I worked on pretty much all the He-Man and She-Ra episodes as an assistant animator, key assistant
animator and animator, while the studio paid for my education in computer animation, paid for my
attendance at Siggraph, and let me model and animate space ships with a computer and nine pen plotter.
I was the model for Bravestarr's villain, Tex Hex, filmed and rotoscoped for stock animation.
Filmation was a great workshop for learning how to build up motion sets for video games.
Shot 9: Fawn Hall
I animated for the purpose of testing and demoing computer Ink and Paint in 1986; using Mac IIs,
we colored pencil color seps as if they were hand inked, something Disney didn't do with CAPS
until The Rescuers Down Under, using Pixar hardware.
Shot 10: The Prince and the Pauper
Key assistant under the supervision of Andreas Deja. Deja wanted a two and a half head tall,
Freddy Moore & Floyd Gottfriedsen Mouse, while Mark Henn was off in Florida being an animator
under glass, still doing a 5 heads tall Mickey's Christmas Carol mouse that I got to "re-animate,"
that is, retain the acting and rough silhouette, while dramatically changing the proportions
and drawing in the style Andreas preferred. In pencils, you can animate before the model's style
and dimensions are locked.
Shot 11: The Prince and the Pauper
Key assistant work; pretty much all that .5 mil color separation is mine. This was one of the
last Xeroxed and cel-painted shorts the studio did; I saw one of my cels from this shot on a
seriagraphed BG for sale in the shop above Disneyland's Pirates of the Carribean for $3500.

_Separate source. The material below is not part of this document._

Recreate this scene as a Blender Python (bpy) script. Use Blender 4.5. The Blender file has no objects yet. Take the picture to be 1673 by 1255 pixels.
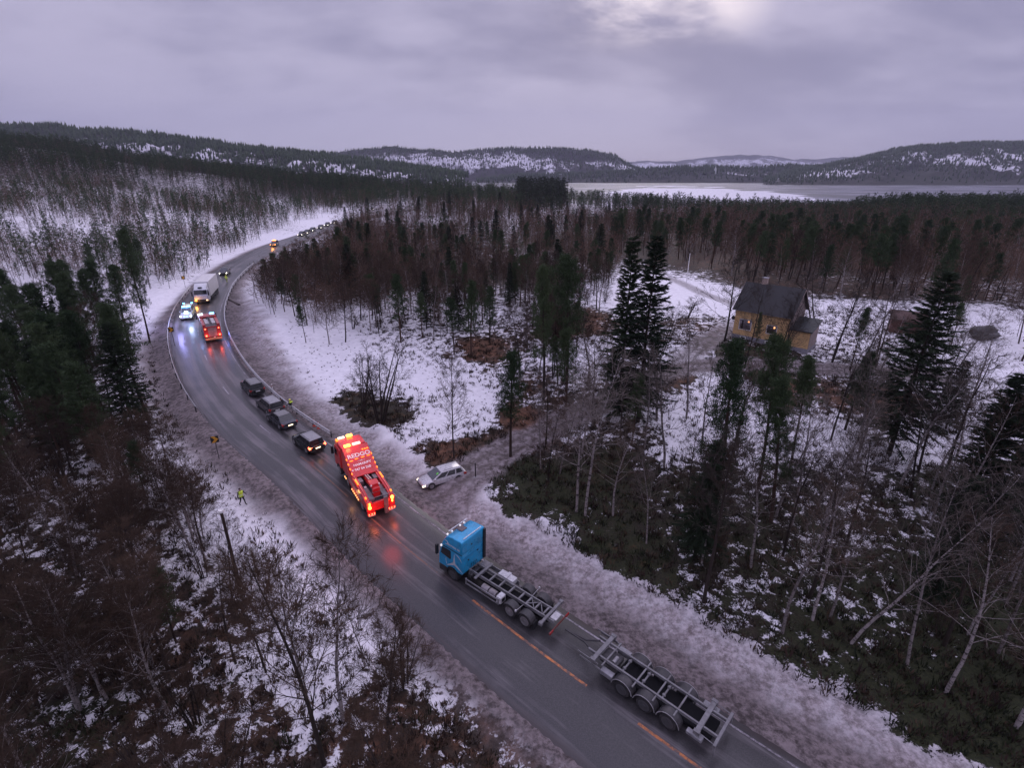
import bpy, bmesh, math, random
import numpy as np
from mathutils import Vector, Matrix

random.seed(7)
rng = np.random.default_rng(11)
S = bpy.context.scene
COL = S.collection
R = math.radians

# ------------------------------------------------------------------ camera
FPX, HOR, CX, CY, CH = 866.0, 280.0, 836.5, 627.5, 29.0      # photo pixels; camera height above the road
PITCH = math.atan((CY - HOR) / FPX)
cam = bpy.data.cameras.new('camera'); camo = bpy.data.objects.new('camera', cam); COL.objects.link(camo)
cam.sensor_width = 36.0; cam.lens = FPX / 1673 * 36.0
cam.clip_start = 0.5; cam.clip_end = 30000
camo.location = (0, 0, CH); camo.rotation_euler = (math.pi / 2 - PITCH, 0, 0)
S.camera = camo

# ------------------------------------------------------------------ sky
SUN_EL, SUN_AZ = R(24), R(12)       # brighter patch of cloud ahead, a little to the right
w = bpy.data.worlds.new('World'); S.world = w; w.use_nodes = True
nt = w.node_tree; nt.nodes.clear()
class NG:
    """small helper for node graphs"""
    def __init__(s, tree): s.t = tree
    def n(s, typ, **kw):
        nd = s.t.nodes.new(typ)
        for k, v in kw.items():
            if k.startswith('i_'): nd.inputs[k[2:].replace('_', ' ')].default_value = v
            else: setattr(nd, k, v)
        return nd
    def l(s, a, b): s.t.links.new(a, b)
    def math(s, op, a, b=None, c=None, clamp=False):
        nd = s.n('ShaderNodeMath', operation=op, use_clamp=clamp)
        for i, x in enumerate((a, b, c)):
            if x is None: continue
            if isinstance(x, (int, float)): nd.inputs[i].default_value = x
            else: s.l(x, nd.inputs[i])
        return nd.outputs[0]
    def mr(s, v, a, b, c=0.0, d=1.0, smooth=True):
        nd = s.n('ShaderNodeMapRange', interpolation_type='SMOOTHSTEP' if smooth else 'LINEAR')
        s.l(v, nd.inputs[0])
        for i, x in enumerate((a, b, c, d)): nd.inputs[i + 1].default_value = x
        return nd.outputs[0]
    def mix(s, fac, a, b, mode='MIX'):
        nd = s.n('ShaderNodeMix', data_type='RGBA', blend_type=mode)
        for sock, x in ((nd.inputs[0], fac), (nd.inputs[6], a), (nd.inputs[7], b)):
            if isinstance(x, (int, float)): sock.default_value = x
            elif isinstance(x, tuple): sock.default_value = (*x[:3], 1)
            else: s.l(x, sock)
        return nd.outputs[2]
    def noise(s, vec, scale, detail=4, rough=0.55, dist=0.0):
        nd = s.n('ShaderNodeTexNoise'); s.l(vec, nd.inputs['Vector'])
        nd.inputs['Scale'].default_value = scale; nd.inputs['Detail'].default_value = detail
        nd.inputs['Roughness'].default_value = rough; nd.inputs['Distortion'].default_value = dist
        return nd.outputs[0]
    def vmath(s, op, a, b):
        nd = s.n('ShaderNodeVectorMath', operation=op)
        for i, x in enumerate((a, b)):
            if isinstance(x, tuple): nd.inputs[i].default_value = x
            else: s.l(x, nd.inputs[i])
        return nd
g = NG(nt)
tc = g.n('ShaderNodeTexCoord')
sep = g.n('ShaderNodeSeparateXYZ'); g.l(tc.outputs['Generated'], sep.inputs[0])
zc = g.math('MAXIMUM', sep.outputs[2], 0.0)
den = g.math('ADD', zc, 0.20)
px = g.math('DIVIDE', sep.outputs[0], den); py = g.math('DIVIDE', sep.outputs[1], den)
cmb = g.n('ShaderNodeCombineXYZ'); g.l(px, cmb.inputs[0]); g.l(py, cmb.inputs[1])
mp = g.n('ShaderNodeMapping'); g.l(cmb.outputs[0], mp.inputs[0]); mp.inputs['Scale'].default_value = (0.62, 0.8, 1); mp.inputs['Location'].default_value = (3.1, 1.7, 0.3)
c1 = g.noise(mp.outputs[0], 0.62, 9, 0.56, 0.35)
c2 = g.noise(mp.outputs[0], 2.3, 8, 0.6, 0.2)
cl = g.math('ADD', g.math('MULTIPLY', c1, 0.72), g.math('MULTIPLY', c2, 0.28))
cl = g.mr(cl, 0.39, 0.60)
cloud = g.mix(cl, (0.215, 0.203, 0.325), (0.480, 0.443, 0.595))
# thinner, paler cloud near the horizon
hz = g.mr(zc, 0.015, 0.17, 1.0, 0.0)
cloud = g.mix(g.math('MULTIPLY', hz, g.mr(c1, 0.35, 0.6, 0.45, 0.85)), cloud, (0.490, 0.460, 0.625))
# the brighter break in the clouds, ahead
bd = Vector((0.222, 0.945, 0.245)).normalized()
dt = g.vmath('DOT_PRODUCT', g.vmath('NORMALIZE', tc.outputs['Generated'], (0, 0, 0)).outputs[0], tuple(bd)).outputs['Value']
br = g.math('MULTIPLY', g.math('MULTIPLY', g.mr(dt, 0.984, 0.9985), g.mr(zc, .165, .225)), g.mr(c2, 0.33, 0.58), clamp=True)
cloud = g.mix(br, cloud, (0.98, 0.86, 0.90))
# overcast sky: about three times brighter overhead than at the horizon
up = g.mr(sep.outputs[2], 0.24, 0.85, 1.0, 2.6)
vs = g.n('ShaderNodeVectorMath', operation='SCALE'); g.l(cloud, vs.inputs[0]); g.l(up, vs.inputs['Scale'])
sky = g.n('ShaderNodeTexSky', sky_type='NISHITA', sun_disc=False, sun_elevation=SUN_EL, sun_rotation=SUN_AZ)
sk = g.n('ShaderNodeVectorMath', operation='SCALE'); g.l(sky.outputs[0], sk.inputs[0]); sk.inputs['Scale'].default_value = 0.05
fin = g.mix(0.93, sk.outputs[0], vs.outputs[0])
bg = g.n('ShaderNodeBackground'); g.l(fin, bg.inputs[0]); bg.inputs[1].default_value = 1.0
wo = g.n('ShaderNodeOutputWorld'); g.l(bg.outputs[0], wo.inputs[0])
w.cycles.sampling_method = 'MANUAL'; w.cycles.sample_map_resolution = 1024

sun = bpy.data.lights.new('sun', 'SUN'); sun.energy = 0.5; sun.angle = R(25); sun.color = (1.0, 0.92, 0.93)
suno = bpy.data.objects.new('sun', sun); COL.objects.link(suno); suno.location = (0, 0, 300)
sd = Vector((math.sin(SUN_AZ) * math.cos(SUN_EL), math.cos(SUN_AZ) * math.cos(SUN_EL), math.sin(SUN_EL)))
suno.rotation_euler = sd.to_track_quat('Z', 'Y').to_euler()

S.view_settings.view_transform = 'Standard'; S.view_settings.look = 'None'
S.view_settings.exposure = 0.30; S.view_settings.gamma = 1.0
S.cycles.max_bounces = 5; S.cycles.diffuse_bounces = 2; S.cycles.glossy_bounces = 2
S.cycles.transmission_bounces = 2; S.cycles.transparent_max_bounces = 4; S.cycles.volume_bounces = 0
S.cycles.sample_clamp_indirect = 3.0; S.cycles.use_denoising = True; S.cycles.denoiser = 'OPENIMAGEDENOISE'; S.cycles.denoising_prefilter = 'ACCURATE'; S.cycles.denoising_input_passes = 'RGB_ALBEDO_NORMAL'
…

Shot 12 and 13: Beauty and the Beast
Keyed Gaston for Andreas Deja.
Shot 14: Beauty and the Beast
Keyed loosely animated somersaulting and vomiting beer steins. Maurice had occupied Belle's
place until Katzenberg asked why the show stopper was being sung to a secondary character.
Shot 15: Aladdin's Magic Carpet
Modeled, textured, rigged and animated Rasoul the Palace Guard for Walt Disney Imagineering
Lab's Aladdin's Magic Carpet, a personal motion base with head tracking and convolved audio.
Rasoul was about 1700 polygons in Prisms, Side Effects Software's ancestor to today's Houdini.
Shot 16: Aladdin's Magic Carpet
Modeled and textured Iago the Parrot (rig and animation in this shot by Daniele Colajacomo).
We spent a year working out alternative methods of articulating that damned bird with morph
targets and replacement shapes, because at the time, Disney's attorneys were worried about a
patent NYIT was threatening to protect if anybody used a skeletal hierarchy for real-time
character deformation back in 1993. Bogus yes, but patent suits like that are aimed at deep
pockets like Disney's.
Last Shot: Digital face of Cain for Robocop II.
Various cyberware scans of the actor's face emoting were aligned on an SGI 4DGT70. In order
to make a reasonable mesh in my Symbolics modeling package, I had to hack the vertex list
from each scan in its .obj format into Symbolics .geo file, for an equally numbered grid.
With that reference geometry, I used the same approach used in blendshape or weighted
interpolation in everything from Mike the Talking Head to Duke2000 to Gollum: crafting
face shape targets for puppeteering (performed here by Trey Stokes).